500-Word Contest Entry
By Thomas Keyes
May 12, 2007

On April 30, 1945, Adolf Hitler and his mistress, Eva Braun, committed suicide by ingesting cyanide capsules and shooting themselves.  Hitler’s subalterns drenched their bodies in gasoline and set them afire.  Hitler had already dictated his last will and testament.  Only two days earlier, Benito Mussolini and his mistress, Clara Petacci, were shot by Italian communists who had captured them.  Their bodies were hanged upside-down in a piazza in Milan and butchered by the mob.  The war was lost.  The Allies had won.  The Axis had failed.

A few days later, on May 8, now known as VE Day, victory in Europe was celebrated by the Allies.  On August 14, VJ Day also would be celebrated, commemorating the victory over Japan.

But the most signal day of all was the day that the German Führer and his mistress took their own lives, a day when the Russian-Byelorussian forces, led by Marshal Georgi Zhukov, were within blocks of the Führerbunker, the bomb shelter where Hitler spent most of the war, far removed from the bombings and shootings, the wounded and the dying, the fatigue, the famine and the cold.

Hitler had enjoyed stunning successes as he knocked over European nations like so many dominoes:  Austria, Czechoslovakia, Poland, Denmark, Norway, Belgium, Netherlands, France, Hungary, Romania, Yugoslavia, Albania and Greece.  But what he really thirsted after was the USSR.  He had declared this in his book, Mein Kampf, dictated by him in prison long before his rise to power.  Hitler considered Slavic people inferior to Germans, and planned merely to enslave however many remained after the conquest he envisioned.

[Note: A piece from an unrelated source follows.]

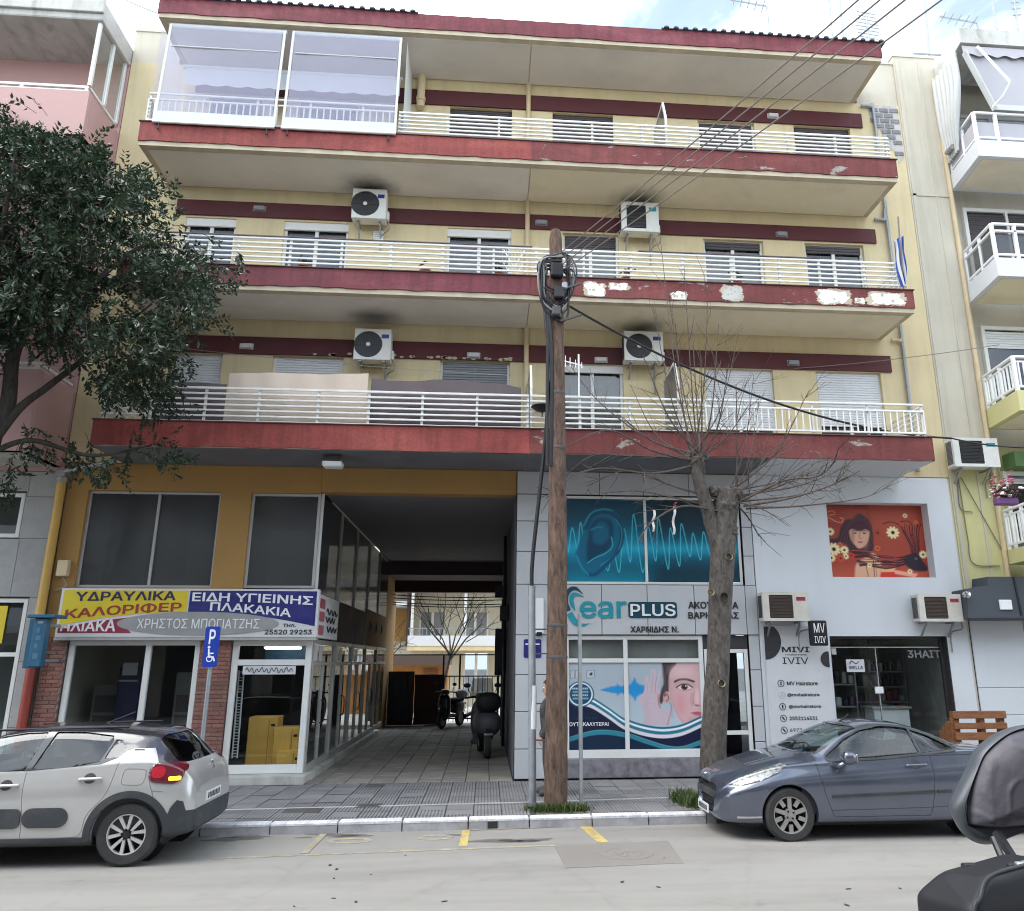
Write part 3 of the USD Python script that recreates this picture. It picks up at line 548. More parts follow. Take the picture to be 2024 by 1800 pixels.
for lv in range(4):
    zb, zt = SL[lv]
    bal = MB().box(XL, XR, BY, -.002, zb, zt-.004).build('balcony' if lv < 3 else 'roof_slab', 'slab_edge', ab)
    if lv == 0:
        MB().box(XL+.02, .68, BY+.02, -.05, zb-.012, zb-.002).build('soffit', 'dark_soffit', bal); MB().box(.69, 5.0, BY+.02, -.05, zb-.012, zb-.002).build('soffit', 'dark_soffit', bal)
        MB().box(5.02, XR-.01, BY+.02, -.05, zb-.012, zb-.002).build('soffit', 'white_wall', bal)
    else:
        MB().box(XL+.12, .67, BY+.13, -.03, zb-.014, zb-.002).build('soffit', 'soffit_grey', bal)
        MB().box(.69, XR-.12, BY+.13, -.03, zb-.014, zb-.002).build('soffit', 'soffit_cream' if lv < 3 else 'soffit_grey', bal)
    lo = zb-.002 if lv == 0 else zb+.085
    mats = red[lv] if lv < 3 else ('red_wine', 'red_wine')
    for (a, b, m) in ((XL-.015, .69 if lv < 3 else -1.7, mats[0]), (.692 if lv < 3 else -1.698, XR+.015, mats[1])):
        n = 90; xs = np.linspace(a, b, n); up = np.interp(xs, xs, meshkit.noise(np.stack([xs*5, xs*0+lv, xs*0], 1)))*.03-.01
        g = Polygon([(x, lo+max(u, -.004)) for x, u in zip(xs, up)]+[(b, zt), (a, zt)])
        MB().poly(g, BY-.001, .024).build('fascia', m, bal)
    for s, x in ((-1, XL), (1, XR)):
        MB().box(x, x+s*.015, BY+.001, -.004, lo, zt).build('fascia', mats[0 if s < 0 else 1], bal)
    if lv < 3: MB().box(XL-.04, XR+.04, BY-.05, BY+.06, zt+.001, zt+.02, .004).build('edge_trim', 'brown_rail', bal)
    BAL.append(bal)
railing(BAL[0], -6.58, .68, 6.03, 7, 6.67, [-6.55, -5.8, -4.91, -4.01, -3.0, -2.13, -1.2, -.24, .66])
railing(BAL[0], .7, 3.86, 6.03, 7, 6.67, [1.6, 2.5, 3.48])
balusters(BAL[0], 3.9, 8.02, 6.03, 6.68, .125, [3.9, 4.85, 5.9, 6.95, 8.0])
railing(BAL[1], -6.58, 8.02, 8.98, 7, 9.59, [-6.5, -5.6, -4.65, -3.72, -2.8, -1.9, -.95, 0, .8, 1.7, 2.6, 3.6, 4.55, 5.5, 6.3, 7.2, 7.98])
MB().bar((-6.1, -1.27, 9.625), (.72, -1.27, 9.625), .05, .022).build('handrail', 'brown_rail', BAL[1]); MB().bar((2.75, -1.27, 9.625), (6.3, -1.27, 9.625), .05, .022).build('handrail', 'brown_rail', BAL[1])
balusters(BAL[2], -6.6, -1.95, 11.87, 12.56, .125, [-6.58, -5.6, -4.6, -3.6, -2.6, -1.97])
railing(BAL[2], -1.9, 8.02, 11.87, 7, 12.43, [-1.88, -.95, .05, .95, 1.9, 2.9, 3.9, 4.9, 5.9, 6.9, 7.98])
for lv, top in ((0, 6.67), (1, 9.59), (2, 12.43)):                   # the rails turn back to the wall at both ends
    for x in (-6.58, 8.02):
        for k in range(7):
            z = SL[lv][1]+.04+(top-SL[lv][1]-.04)*k/6; MB().bar((x, -1.27, z), (x, -.03, z), .03, .03).build('end_rail', 'rail_white', BAL[lv])
# bare render where the paint has come off the second balcony and cracks elsewhere
def blot(px, py, w, h, seed):
    c = P(px, py, BY-.03); r = np.random.default_rng(seed); n = 110; a = np.linspace(0, 2*math.pi, n, endpoint=False)
    k = .92+.62*(meshkit.fbm(np.stack([np.cos(a)*2.2+seed, np.sin(a)*2.2, a*0], 1), 4)-.5)+r.normal(0, .035, n)
    sq = np.maximum(np.abs(np.cos(a)), np.abs(np.sin(a)))**-.75
    return Polygon([(c[0]+w/2*math.cos(t)*q*s, min(max(c[2]+h/2*math.sin(t)*q*s, 8.615), 8.975)) for t, q, s in zip(a, k, sq)]).buffer(0)
for i, (x, y, w, h) in enumerate([(1176, 572, .4, .3), (1223, 566, .38, .15), (1342, 589, .3, .28), (1447, 579, .42, .3), (1648, 586, .66, .3), (1752, 590, .72, .27), (1700, 594, .2, .12)]):
    bl_ = blot(x, y, w, h, i+3); MB().poly(affinity.scale(blot(x, y, w*1.12, h*1.1, i+23), 1, 1).intersection(sbox(-9, 8.612, 9, 8.978)), BY-.024, .002).build('primer_edge', 'slab_edge', BAL[1])
    MB().poly(bl_.difference(unary_union([Point(bl_.centroid.x+rng.normal(0, w*.25), bl_.centroid.y+rng.normal(0, h*.25)).buffer(rng.uniform(.01, .035), quad_segs=2) for _ in range(5)])), BY-.026, .003).build('bare_patch', 'white_paint' if i != 3 else 'concrete', BAL[1])
# broken plaster on the right pier
bp = Polygon([(8.35, 14.25), (9.05, 14.26), (9.1, 13.7), (9.08, 12.9), (8.95, 12.75), (8.9, 13.05), (8.72, 13.15), (8.62, 13.6), (8.45, 13.75)])
MB().poly(bp, .0, .006).build('bare_patch', 'concrete', ab)
for i in range(9):
    for j in range(3):
        q = Point(8.5+.24*j+(i % 2)*.1, 13.0+.14*i)
        if bp.buffer(-.06).contains(q): MB().box(q.x-.1, q.x+.1, -.02, -.006, q.y-.05, q.y+.05, .005).build('brick', 'marble_grey', ab)
# down pipes
MB().tube([(.68, -.05, 5.7), (.68, -.05, 14.26)], .05, 10).build('down_pipe', 'pipe_cream', ab, smooth=40)
MB().tube([(-1.62, -.12, 13.45), (-1.62, -.12, 14.26)], .085, 12).tube([(-1.62, -.12, 13.6), (-1.62, -.12, 13.7)], .1, 12).build('down_pipe', 'pipe_cream', ab, smooth=40)
MB().tube(bez([(8.2, -.05, 11.3), (8.4, -.06, 11.28), (8.47, -.06, 11.1), (8.47, -.06, 5.7)]), .035, 8).build('down_pipe', 'galvanised', ab, smooth=40)
MB().tube(bez([(8.2, -.05, 14.18), (8.42, -.06, 14.16), (8.47, -.06, 14.0), (8.47, -.06, 11.5)]), .035, 8).build('down_pipe', 'galvanised', ab, smooth=40)
MB().tube(bez([(8.25, -.05, 8.5), (8.42, -.06, 8.47), (8.5, -.06, 8.3), (8.5, -.06, 5.7)]), .03, 8).build('down_pipe', 'pipe_cream', ab, smooth=40)
# tiles along the roof edge
def roof_tiles(px0, px1):
    a, b = P(px0, 20, BY)[0], P(px1, 60, BY)[0]; n = int((b-a)/.2); tt = np.linspace(0, math.pi, 7)
    for i in range(n):
        x = a+(i+.5)*(b-a)/n
        pr = [(x+.055*math.cos(q), 14.715+.04*math.sin(q)) for q in tt]
        MB().poly(Polygon(pr+[(x-.075, 14.72), (x+.075, 14.72)][:0]), .2, 1.62).build('roof_tile', 'anthracite', BAL[3])
    MB().box(a, b, -1.38, .2, 14.712, 14.735).build('tile_bed', 'anthracite', BAL[3])
roof_tiles(314, 825); roof_tiles(1305, 1744)
MB().box(-6.7, 8.1, -.9, 11, 14.712, 14.76).build('roof_deck', 'concrete', ab)

# ------------------------------------------------------------------ ground floor, left shop
ZG = 0.13
H1, H2 = (-7.21, 3.36, -4.88, 5.09), (-4.34, 3.36, -3.12, 5.09)
wall(ab, -7.58, -3.1, 2.5, 5.585, [H1, (-4.34, 3.0, -3.08, 5.09)], 'orange_wall', .3, .3)
MB().box(-3.098, .52, .0, .3, 5.12, 5.585, .004).build('passage_beam', 'orange_wall', ab)
def glazing(par, x0, x1, z0, z1, y, t, muls, frame, glass, trans=(), rail_w=None, name='window'):
    w = part_group(name, par); m = MB(); tw = rail_w or t
    m.box(x0, x0+t, y-.04, y+.04, z0, z1, .005).box(x1-t, x1, y-.04, y+.04, z0, z1, .005).box(x0+t, x1-t, y-.04, y+.04, z1-t, z1, .005).box(x0+t, x1-t, y-.04, y+.04, z0, z0+tw, .005)
    xs = [x0+t]+[q for mm in muls for q in (mm-t/2, mm+t/2)]+[x1-t]
    for mm in muls: m.box(mm-t/2, mm+t/2, y-.04, y+.04, z0+tw, z1-t, .005)
    zs = [z0+tw]+[q for tt in trans for q in (tt-t/2, tt+t/2)]+[z1-t]
    for tt in trans:
        for a, b in zip(xs[::2], xs[1::2]): m.box(a, b, y-.038, y+.038, tt-t/2, tt+t/2, .005)
    m.build('frame', frame, w)
    for a, b in zip(xs[::2], xs[1::2]):
        for c, d in zip(zs[::2], zs[1::2]): MB().box(a, b, y-.006, y+.006, c, d).build('pane', glass, w)
    return w
glazing(ab, H1[0], H1[2], H1[1], H1[3], .1, .045, [-5.98], 'frame_grey', 'smoked_glass')
glazing(ab, H2[0], -3.1, 3.36, 5.09, .1, .05, [], 'frame_grey', 'smoked_glass')
MB().box(-7.45, -3.2, 1.6, 1.7, 3.1, 5.4).build('interior', 'interior_mid', ab)
for a_, b_, c_ in ((-6.9, .55, 4.4), (-5.6, .4, 4.6), (-4.1, .7, 4.5)): MB().box(a_, a_+b_, .7, .74, 3.2, c_).build('stored_panel', 'cloth_white', ab)
MB().box(-7.45, -3.2, .3, 4.5, 2.8, 3.1).build('floor_slab', 'interior_mid', ab)
# brick piers
def brick_pier(x0, x1, z0, z1, y0=-.03, y1=.28):
    p = MB().box(x0+.006, x1-.006, y0+.012, y1, z0, z1).build('brick_pier', 'mortar', ab); r = 0; z = z0
    while z < z1-.02:
        h = .068; off = (r % 2)*.11; x = x0-off
        while x < x1-.01:
            a, b = max(x, x0), min(x+.212, x1)
            if b-a > .03: MB().box(a, b, y0-rng.uniform(0, .004), y0+.05, z, z+h-.011, .004).build('brick', 'brick', p)
            x += .222
        z += h; r += 1
brick_pier(-4.93, -4.42, ZG, 2.48); brick_pier(-7.52, -7.16, 1.0, 2.48)
MB().box(-7.52, -7.16, -.02, .28, ZG, 1.0).build('brick_base', 'brick', ab)
shop_z = 2.46
glazing(ab, -7.14, -4.95, .55, shop_z, .06, .09, [-5.82], 'frame_white', 'shop_glass')
MB().box(-7.14, -4.95, -.02, .26, ZG, .55).build('plinth', 'marble_grey', ab)
dw = glazing(ab, -4.40, -3.05, .27, shop_z, .06, .1, [], 'frame_white', 'shop_glass', trans=(2.08,), rail_w=.14, name='shop_door')
MB().box(-4.6, -2.95, -.32, .2, .13, .265, .008).box(-3.12, -2.93, .2, 9.0, .13, .25, .006).build('step', 'concrete', ab)
MB().box(-7.45, -3.2, 4.4, 4.5, .13, 2.9).build('interior', 'interior_dark', ab); MB().box(-7.45, -3.12, .3, 4.4, .1, .2).build('shop_floor', 'interior_mid', ab)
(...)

Ironically, Josef Stalin, the supreme ruler of the USSR, was not Russian at all, and not even Slavic, but of course such considerations were immaterial.  It wouldn’t have made a difference to Hitler who lived in in the USSR.  He had his sights set on the fertile lands of the Ukraine, and on a country where factories and assembly lines were already functioning.  He disdained to conquer underdeveloped Africa, where Germany had a foothold in the Cameroons.

Hitler professed to hate Communism, but in retrospect, it’s hard to see much difference between the social systems in place in both countries.  The rule was give your all for the state, and expect little in return.  Had Hitler made himself the ally of Stalin, instead of his enemy, there’s no telling what heights they might have ascended.  Fortunately for us today, neither Hitler nor Stalin even considered such an alliance.  Each man wanted all for himself.

Reading about the war in Russia, one can hardly believe the carnage that took place.  Twenty-seven million citizens of the USSR were slain in what was the greatest genocide in history.

The war in the east became a duel between Hitler and Stalin.  At first, the German onslaught seemed inexpugnable, but little by little, the USSR began to turn the tide, repulsing the Germans and driving them back through Poland and Czechoslovakia, all the way to Berlin.

When he finally admitted all was lost, he killed himself.